Now I want to present two stylized hypothetical scenarios meant to illustrate this distinction and to allow us to figure out what it is that people should find so objectionable about l’affarianna Huffington. Suppose, first, that Clooney himself had put together his own post based on material he pulled together from prior statements and interviews. This is the stylized, pure repurposing scenario. Is this a problem? I would argue that not only is it not a problem, it is routinely done without any question in the op-ed pages of the nation’s best newspapers everyday. Take Donald Rumsfeld’s op-ed published in Sunday’s Washington Post on the current state of affairs in Iraq. I would venture to say that, without much trouble, one could track down a version of every single statement that was used in that piece (many probably verbatim). Writers and politicians are constantly publishing things based on prior statements: Sometimes they just need time to write some idea down, other times they are publicly working through a problem or position that they later solidify into an op-ed piece. Repurposing, by itself, is not only acceptable but routine.

Here’s the second scenario I want to consider: Suppose that Clooney’s publicist had signed off on (or even drafted herself) a post that was not based on anything Clooney had said publicly before. Assume further that he had authorized his publicist to do this (incidentally, this latter condition, assuming Huffington’s account is accurate, appears to be what actually took place). This is the stylized, pure inauthenticity scenario. So, is this a problem? I think so. Readers should know who authored what they are reading – even if it involved multiple people, even if it involved a 25-year-old publicist. This is what transparency demands, and the Huffington Post, like other blogs, should aspire to this complete honesty with its readers.

But no so fast. Is this – the inauthenticity scenario – not, again, something that occurs routinely in op-ed pages in newspapers every single day? When Condi Rice publishes an op-ed in the Washington Post, do any of us really believe that she has been sitting at her computer some afternoon – with a cup of coffee, a chocolate chip scone, and her favorite CD on in the background – drafting it herself? Of course not. She has much more important things to do than mull over syntax, diction, and phraseology, and we should all want her doing those other important things. I’m no Washington insider, but I’m guessing that her speechwriters and press people draft her op-eds. Perhaps she signs off on them after reading them, but, more likely than not, some high-level staffer has the last say before it goes out.

I would submit that what Rice has done in my hypothetical (which is what I believe is close to what is actually done) is as wrong – if not, given the importance of her position and the things that she says publicly, much more wrong – than what Clooney would be doing if he had authorized his publicist to write something on his behalf. So, yes, Huffington was wrong to give some press flack the final say on Clooney's post, but no more wrong than the op-ed editors of newspapers who engage much more frequently in this sort of activity. Jarvis is correct that blogs are supposed to be uniquely personal, but so are op-ed pieces. Does he feel gamed, lied to, or insulted when he reads opinion pieces that could not have possibly been written by their supposed authors?
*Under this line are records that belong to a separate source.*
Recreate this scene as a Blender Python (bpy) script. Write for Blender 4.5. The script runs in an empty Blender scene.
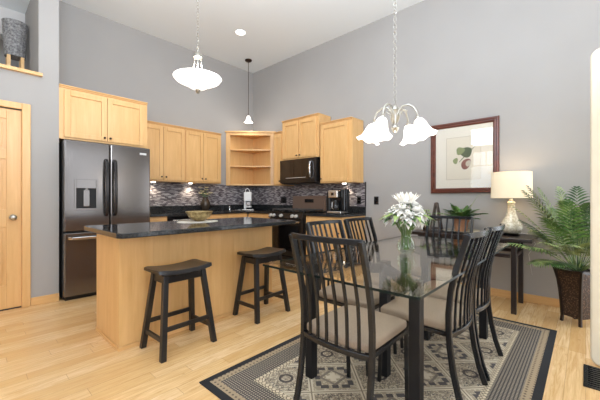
import bpy, bmesh, math, random
from mathutils import Vector, Matrix
random.seed(7)
S = bpy.context.scene
COL = S.collection
PI = math.pi
V = Vector

# ------------------------------------------------------------------ camera
cd = bpy.data.cameras.new('camera'); cam = bpy.data.objects.new('camera', cd); COL.objects.link(cam)
cam.location = (0, 0, 1.13); cam.rotation_euler = (PI/2, 0, math.radians(42.5-90))
cd.sensor_width = 36; cd.lens = 312/600*36; cd.shift_y = -1.5/600; cd.clip_start = .05
S.camera = cam
# ------------------------------------------------------------------ world, lights, exposure
w = bpy.data.worlds.new('sky'); S.world = w; w.use_nodes = True
w.node_tree.nodes['Background'].inputs[0].default_value = (.80, .90, 1.0, 1)
w.node_tree.nodes['Background'].inputs[1].default_value = 1.0
S.view_settings.view_transform = 'Standard'; S.view_settings.look = 'None'
S.view_settings.gamma = 1; S.view_settings.use_curve_mapping = False
S.view_settings.exposure = -0.69
try:
    S.cycles.use_denoising = True; S.cycles.max_bounces = 10; S.cycles.transparent_max_bounces = 16
    S.cycles.diffuse_bounces = 5; S.cycles.glossy_bounces = 5; S.cycles.sample_clamp_indirect = 6
    S.cycles.caustics_reflective = False; S.cycles.caustics_refractive = False
except Exception: pass
def area(name, loc, direction, sx, sy, power, col=(1,1,1), spread=PI):
    l = bpy.data.lights.new(name, 'AREA'); l.shape = 'RECTANGLE'; l.size = sx; l.size_y = sy; l.energy = power; l.color = col
    l.spread = spread
    o = bpy.data.objects.new(name, l); COL.objects.link(o); o.location = loc
    o.rotation_euler = V(direction).to_track_quat('-Z', 'Y').to_euler()
    return o
def point(name, loc, power, col=(1,.85,.65), r=.05):
    l = bpy.data.lights.new(name, 'POINT'); l.energy = power; l.color = col; l.shadow_soft_size = r
    o = bpy.data.objects.new(name, l); COL.objects.link(o); o.location = loc
    return o
XWIN = 4.19
DAY = (.87, .925, 1.0)
# daylight through the windows of the walls behind the photographer
area('daylight_west_window', (-3.05, 1.95, 1.95), (1, 0, .1), 1.7, 1.5, 30, DAY)
area('daylight_west_transom', (-3.05, 1.95, 3.1), (1, 0, -.1), 1.7, .6, 30, DAY)
area('daylight_patio_door', (-3.05, -1.2, 1.15), (1, 0, .0), 2.2, 2.1, 100, DAY)
area('daylight_south_window', (-.3, -3.25, 1.7), (0, 1, .1), 3.0, 2.2, 130, DAY)
area('daylight_south_dining', (2.9, -3.25, 1.7), (0, 1, .1), 1.6, 2.2, 45, DAY)
area('daylight_east_patio', (XWIN+.08, -1.25, 1.12), (-1, 0, .05), 2.2, 2.0, 95, DAY)
# added unseen uplight that brightens ceiling and room like a bounced flash
area('added_ceiling_fill', (.3, .2, 2.35), (.30, .35, 1), 1.8, 1.8, 370, (.77, .87, 1.0))

# ------------------------------------------------------------------ node helper
class X:
    """socket wrapper with arithmetic"""
    t = None
    def __init__(s, v): s.v = v
    @staticmethod
    def m(op, *a, clamp=False):
        n = X.t.nodes.new('ShaderNodeMath'); n.operation = op; n.use_clamp = clamp
        for i, q in enumerate(a):
            q = q.v if isinstance(q, X) else q
            if isinstance(q, (int, float)): n.inputs[i].default_value = q
            else: X.t.links.new(q, n.inputs[i])
        return X(n.outputs[0])
    def __add__(s, o): return X.m('ADD', s, o)
    def __radd__(s, o): return X.m('ADD', o, s)
    def __sub__(s, o): return X.m('SUBTRACT', s, o)
    def __rsub__(s, o): return X.m('SUBTRACT', o, s)
    def __mul__(s, o): return X.m('MULTIPLY', s, o)
    def __rmul__(s, o): return X.m('MULTIPLY', o, s)
    def __truediv__(s, o): return X.m('DIVIDE', s, o)
    def lt(s, o): return X.m('LESS_THAN', s, o)
    def gt(s, o): return X.m('GREATER_THAN', s, o)
    def abs(s): return X.m('ABSOLUTE', s)
    def fract(s): return X.m('FRACT', s)
    def floor(s): return X.m('FLOOR', s)
    def min(s, o): return X.m('MINIMUM', s, o)
    def max(s, o): return X.m('MAXIMUM', s, o)
def mixc(f, a, b):
    n = X.t.nodes.new('ShaderNodeMix'); n.data_type = 'RGBA'
    for i, q in ((0, f), (6, a), (7, b)):
        q = q.v if isinstance(q, X) else q
        if isinstance(q, tuple): n.inputs[i].default_value = (*q[:3], 1)
        elif isinstance(q, (int, float)): n.inputs[i].default_value = q
        else: X.t.links.new(q, n.inputs[i])
    return X(n.outputs[2])
def srgb(r, g, b):
    f = lambda c: (c/255/12.92) if c/255 <= .04045 else ((c/255+.055)/1.055)**2.4
    return (f(r), f(g), f(b))
MATS = {}
def mat(name, col=(.5,.5,.5), rough=.5, metal=0, emit=None, estr=0, **kw):
    m = bpy.data.materials.new(name); m.use_nodes = True
    b = m.node_tree.nodes['Principled BSDF']
    b.inputs['Base Color'].default_value = (*col[:3], 1); b.inputs['Roughness'].default_value = rough; b.inputs['Metallic'].default_value = metal
    if emit: b.inputs['Emission Color'].default_value = (*emit, 1); b.inputs['Emission Strength'].default_value = estr
    for k, v in kw.items(): b.inputs[k.replace('_', ' ')].default_value = v
    MATS[name] = m
    return m
def nt(m):
    X.t = m.node_tree; return m.node_tree, m.node_tree.nodes['Principled BSDF']
def coords(kind='Object', scale=(1,1,1), rot=(0,0,0)):
    c = X.t.nodes.new('ShaderNodeTexCoord'); mp = X.t.nodes.new('ShaderNodeMapping')
    mp.inputs['Scale'].default_value = scale; mp.inputs['Rotation'].default_value = rot
    X.t.links.new(c.outputs[kind], mp.inputs[0]); return mp.outputs[0]
def noise(vec, scale=5, detail=3, rough=.5, dist=0):
    n = X.t.nodes.new('ShaderNodeTexNoise'); X.t.links.new(vec, n.inputs['Vector'])
    n.inputs['Scale'].default_value = scale; n.inputs['Detail'].default_value = detail; n.inputs['Roughness'].default_value = rough; n.inputs['Distortion'].default_value = dist
    return X(n.outputs[0])
def ramp(f, *stops):
    n = X.t.nodes.new('ShaderNodeValToRGB'); X.t.links.new(f.v, n.inputs[0])
    e = n.color_ramp.elements
    while len(e) < len(stops): e.new(.5)
    for el, (p, c) in zip(e, stops): el.position = p; el.color = (*c, 1)
    return X(n.outputs[0])
def bump(b, h, strength=.2, dist=.01):
    n = X.t.nodes.new('ShaderNodeBump'); n.inputs['Strength'].default_value = strength; n.inputs['Distance'].default_value = dist
    X.t.links.new(h.v, n.inputs['Height']); X.t.links.new(n.outputs[0], b.inputs['Normal'])
def link(a, b): X.t.links.new(a.v, b)

def wood(name, c1, c2, axis=2, rough=.35, fine=1.0):
    m = mat(name, c1, rough); t, b = nt(m)
    sc = [9, 9, 9]; sc[axis] = .9
    f = noise(coords('Object', sc), 2.2*fine, 4, .6, .6)
    sc2 = [60, 60, 60]; sc2[axis] = 1.5
    g = noise(coords('Object', sc2), 1.5, 2, .5)
    link(ramp(f*.75+g*.25, (.3, c2), (.68, c1)), b.inputs['Base Color'])
    return m
MAPLE1, MAPLE2 = srgb(227,184,126), srgb(212,165,105)
wood('maple_vertical', MAPLE1, MAPLE2, 2)
wood('maple_x', MAPLE1, MAPLE2, 0); wood('maple_y', MAPLE1, MAPLE2, 1)
mat('maple_shadow_gap', srgb(150,104,58), .6)
wood('dark_wood', srgb(42,29,25), srgb(28,19,17), 1, .3)
wood('dark_wood_vertical', srgb(42,29,25), srgb(27,18,16), 2, .35)
wood('black_wood', srgb(36,33,33), srgb(26,24,25), 0, .28)
wood('mahogany', srgb(112,56,38), srgb(66,30,22), 1, .3)
wood('grey_brown_wood', srgb(92,78,70), srgb(66,54,48), 2, .6)
mat('chair_metal', srgb(31,32,35), .27, .3)
mat('table_leg', srgb(26,26,28), .45, Specular_IOR_Level=.25)
mat('white_ceiling', srgb(235,240,242), .9)
mat('trim_cream', srgb(222,212,190), .5)
m = mat('wall_paint', srgb(165,162,159), .85); t, b = nt(m)
link(ramp(noise(coords('Object'), 1.2, 2), (.3, srgb(163,160,157)), (.7, srgb(167,164,161))), b.inputs['Base Color'])
bump(b, noise(coords('Object'), 220, 2), .04, .002)
mat('niche_paint', srgb(205,201,197), .85)
mat('steel', (.62,.60,.57), .25, 1); mat('brushed_nickel', (.45,.43,.38), .3, 1)
mat('chrome', (.8,.8,.8), .12, 1)
mat('bronze', srgb(70,55,45), .4, .8)
mat('black_stainless', srgb(118,113,110), .17, .85)
mat('black_stainless_dark', srgb(62,60,60), .25, .8)
mat('black_plastic', srgb(18,18,19), .35)
mat('black_gloss', srgb(12,11,12), .06)
mat('brown_glass', srgb(38,28,22), .07, 0)
mat('recess_black', srgb(24,23,23), .7)
mat('brown_steel', srgb(128,106,92), .35, .25)
mat('knob_pale', srgb(205,203,198), .3, .2)
mat('cast_iron', srgb(72,70,69), .5)
mat('badge', srgb(210,210,208), .3, .3)
mat('white_plastic', srgb(236,235,232), .35)
mat('cushion', srgb(156,140,121), .9); t, b = nt(MATS['cushion'])
nf = noise(coords('Object'), 420, 2); link(ramp(nf, (.3, srgb(128,112,96)), (.7, srgb(152,135,117))), b.inputs['Base Color']); bump(b, nf, .2, .001)
mat('terracotta', srgb(156,112,84), .8); mat('soil', srgb(46,34,26), .95)
mat('ceramic_cream', srgb(226,220,202), .25)
mat('paper', srgb(238,232,218), .8); mat('paper_inner', srgb(232,224,206), .8)
mat('leaf_ink', srgb(82,94,66), .8); mat('leaf_ink_pale', srgb(140,150,104), .8); mat('fruit_ink', srgb(138,92,82), .8); mat('line_ink', srgb(200,190,172), .8)
mat('doily', srgb(222,216,202), .9)
mat('petal', srgb(252,251,246), .5)
mat('petal_cream', srgb(244,230,192), .5)
for nm, a, c in (('leaf_dark', (44,74,40), (70,102,52)), ('leaf_mid', (64,104,52), (112,146,72)), ('leaf_fresh', (108,136,66), (148,170,98)), ('leaf_palm', (66,88,48), (150,166,104))):
    m = mat(nm, srgb(*a), .45); t, b = nt(m)
    link(ramp(noise(coords('Object'), 14, 2), (.35, srgb(*a)), (.65, srgb(*c))), b.inputs['Base Color'])
mat('stem_green', srgb(96,128,66), .5)
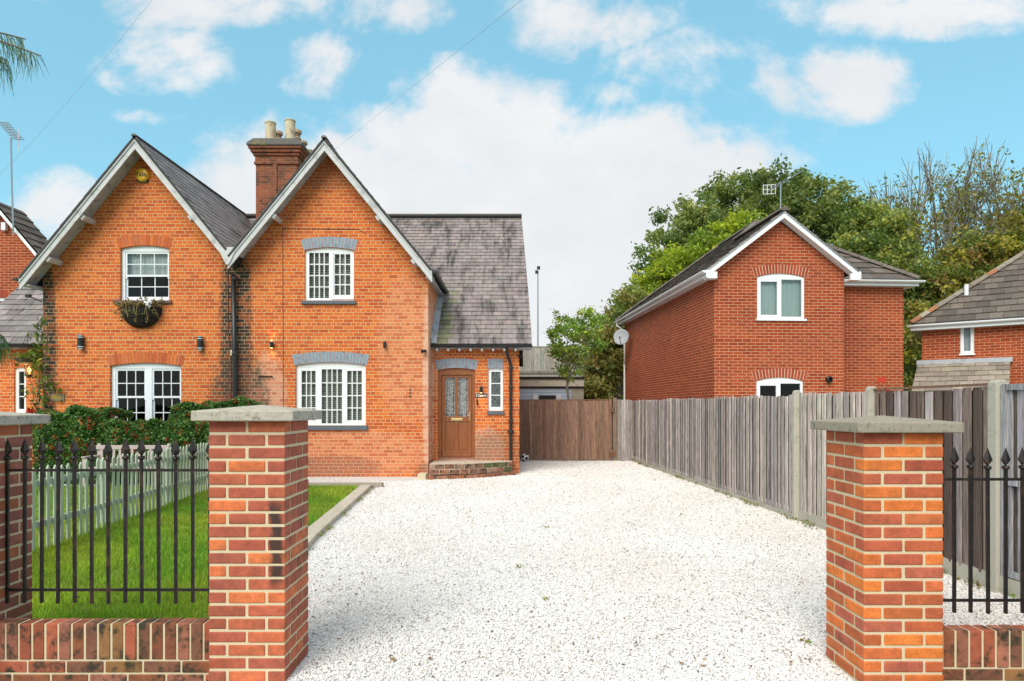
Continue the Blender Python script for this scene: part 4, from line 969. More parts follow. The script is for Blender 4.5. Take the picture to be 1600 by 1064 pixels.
def bench():
    Y = 12.5; X0, X1 = P(128, 0, Y)[0], P(246, 0, Y)[0]
    t = thing('garden_bench', 'faded pinkish slatted garden bench behind the picket fence', 'bench', ((X0+X1)/2, Y, 0)); 
    b = MB(); b.box(X0, X1, Y+.42, Y+.46, .74, .82)
    x = X0+.08
    while x < X1-.1: b.box(x, x+.05, Y+.425, Y+.45, .46, .738); x += .12
    b.box(X0+.05, X1-.05, Y+.42, Y+.455, .42, .459); b.build('backrest', M['bench_paint'], t, bevel=.004)
    s = MB()
    for k in range(4): s.box(X0+.04, X1-.04, Y+.02+k*.1, Y+.09+k*.1, .39, .415)
    s.build('seat', M['bench_paint'], t, bevel=.004)
    for (x, y, h) in ((X0, Y, .60), (X1-.06, Y, .60), (X0, Y+.462, .85), (X1-.06, Y+.462, .85)):
        l = MB(); l.box(x, x+.06, y, y+.05, 0, h); l.build('leg', M['bench_paint'], t, bevel=.004)
    for x in (X0-.005, X1-.065): l = MB(); l.box(x, x+.07, Y-.02, Y+.46, .602, .63); l.build('armrest', M['bench_paint'], t, bevel=.004)
bench()
# timber edging
e = MB()
for i in range(2):
    (xa, ya), (xb, yb) = EDG[i], EDG[i+1]; a, b = Vector((xa, ya, -.02)), Vector((xb, yb, -.02)); d = (b-a); nn = Vector((-d.y, d.x, 0)).normalized()
    L = d.length; k = 0
    while k < L-.05: l = min(2.35, L-k); e.obox(a+d.normalized()*k, d.normalized()*(l-.006), nn*.20, (0, 0, .09+random.uniform(-.003, .003)), jit((.50, .44, .35), .08)); k += 2.35
e.box(-5.6, -2.52, 12.81, 12.95, -.02, .088, (.34, .29, .23))
tag(e.build('timber_edging', M['timber'], bevel=.006), 'weathered timber sleeper edging around the lawn beside the driveway', 'edging')
# ------------------------------------------------------------------ right boundary fence
def board_run(mb, a, b, z0, z1, bw, pal, nrm, th=.016, tilt=.024, sag=0):
    a, b = Vector((*a, 0)), Vector((*b, 0)); d = b-a; L = d.length; d.normalize(); n = Vector(nrm).normalized(); k = 0
    while k < L-.02:
        w = min(bw*random.uniform(.92, 1.08), L-k); c = jit(random.choice(pal), .22, .03); zt = z1+random.uniform(-.010, .010)-sag*math.sin(math.pi*k/L)+.012*math.sin(k*2.3+a[0]*7)
        o = a+d*k+Vector((0, 0, z0+random.uniform(-.012, .012)))+n*random.uniform(-.004, .004); mb.add([o+n*(.004), o+d*(w-.002)+n*(.004+tilt), o+d*(w-.002)+n*(tilt+.004-th), o+n*(.0-th*.4)]+[o+q+Vector((0, 0, zt-o.z)) for q in (n*.004, d*(w-.002)+n*(.004+tilt), d*(w-.002)+n*(tilt+.004-th), n*(-th*.4))],
            [(3, 2, 1, 0), (4, 5, 6, 7), (0, 1, 5, 4), (1, 2, 6, 5), (2, 3, 7, 6), (3, 0, 4, 7)], c); k += w
GREYW = [(0.426, 0.367, 0.334), (0.483, 0.414, 0.377), (0.348, 0.301, 0.284), (0.531, 0.46, 0.426), (0.395, 0.347, 0.346), (0.299, 0.263, 0.253)]
PALEW = [(0.557, 0.476, 0.424), (0.509, 0.44, 0.394), (0.596, 0.523, 0.463), (0.46, 0.402, 0.363)]
DARKW = [(0.182, 0.128, 0.106), (0.255, 0.187, 0.159), (0.146, 0.102, 0.088), (0.382, 0.315, 0.292), (0.501, 0.433, 0.415), (0.227, 0.17, 0.141)]
BLUEG = [(0.374, 0.345, 0.364), (0.439, 0.4, 0.416), (0.332, 0.3, 0.322)]
def boundary_fence():
    t = thing('boundary_fence', 'tall weathered grey feather-edge board fence along the right of the driveway', 'fence', (3.8, 10, 0))
    ys = [19.2, 17.4, 15.7, 14.0, 12.3, 10.75, 9.1, 7.36, 5.6, 3.9, 2.2]
    for i in range(len(ys)-1):
        y0, y1 = ys[i], ys[i+1]; a, b = (fx(y0), y0), (fx(y1), y1)
        if i == 0: a = (3.49, 19.2)
        pal = GREYW if y0 > 9.2 else PALEW if y0 > 8 else DARKW if y0 > 6 else BLUEG
        m = MB(); zt = 1.755
        if y0 > 6: board_run(m, a, b, .14 if y0 < 9.2 else .085, zt, .125, pal, (-1, -.05, 0), sag=.02 if i % 2 else .0)
        else:
            board_run(m, (a[0]+.03, a[1]), (b[0]+.03, b[1]), .17, zt-.02, .145, pal, (-1, -.05, 0))
            for z in (.16, .92, zt-.045): m.obox((a[0]-.012, a[1]-.06, z), (b[0]-a[0], b[1]-a[1]+.02, 0), (.035, 0, 0), (0, 0, .05), jit((.33, .33, .34), .1))
            m.obox((a[0]-.014, a[1]-.06, .15), (0, -.05, 0), (.035, 0, 0), (0, 0, zt-.15), (.36, .36, .37))
        m.obox((a[0]+.022, a[1], .15), (b[0]-a[0], b[1]-a[1], 0), (.012, 0, 0), (0, 0, zt-.19), (.10, .085, .07))
        m.build('fence_panel', M['fence_wood'], t)
        if 6 < y0 < 8:
            c = MB(); c.obox((a[0]-.03, a[1], zt+.0), (b[0]-a[0], b[1]-a[1], 0), (.06, 0, 0), (0, 0, .02), (.22, .12, .08)); c.build('capping', M['fence_wood'], t)
        g = MB(); g.obox((a[0]-.022, a[1], -.05), (b[0]-a[0], b[1]-a[1], 0), (.05, 0, 0), (0, 0, .20 if y0 < 9.2 else .13)); g.build('gravel_board', M['concrete'], t)
        if i >= 1:
            p = MB(); w = .035 if y0 > 6 else .052; zt2 = 1.80 if y0 < 9.5 else 1.74
            if y0 > 9.2: x_ = a[0]+.02
            else: x_ = a[0]-.045
            if 6 < y0 < 9.2: x_ = a[0]-.078
            p.box(x_, x_+.10, a[1]-w, a[1]+w, -.1, zt2-.03); p.prism([(0, 0), (.10, 0), (.075, .03), (.025, .03)], (x_, a[1]-w, zt2-.03), (1, 0, 0), (0, 0, 1), (0, 2*w, 0))
            p.build('fence_post', M['concrete'], t, bevel=.006)
    m = MB(); board_run(m, (3.06, 19.22), (3.49, 19.22), .0, 1.78, .125, GREYW, (0, -1, 0)); m.box(3.06, 3.49, 19.245, 19.26, 0, 1.74, (.10, .085, .07)); m.build('fence_panel', M['fence_wood'], t)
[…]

My question is this: Shouldn’t the criticism be spread around equally – to Huffington, as well as the mainstream media? Just as in my Clooney inauthenticity scenario we would want to know the true lineage of Clooney’s post, so we should want to know who is actually writing the op-eds that we read in papers everyday. If they involve speechwriters or other press people in, say, a government official’s office, we should know that. Instead, we are treated to the quaint but utterly improbable suggestion that high-level government officials (or heads of non-profit organizations, or leaders of thinktanks, etc.) are writing their pieces all by themselves.

The schadenfreude that many mainstream media folks are no doubt experiencing due to Huffington’s misstep is all wrong. Her mistake was not in acting as though she was exempt from the standard principles of opinion journalism but, rather, in acting in full accordance with those standard principles. What Huffington should have done was to make clear not only that there was repurposed material in Clooney’s post (though, as I’ve said, I think this is less of a problem than critics claim), but also to indicate who was actually involved in writing it and in what way.

Likewise, we should call for greater transparency on newspaper op-ed pages. To do otherwise is, bizarrely, to hold bloggers to a higher standard than newspapers and to silently acquiesce to an almost daily dose of minor intellectual fraud in press outlets where the stakes are presumably much higher.

Arianna, it's been very good of you to apologize. But you and Jeff Jarvis both have bigger fish to fry.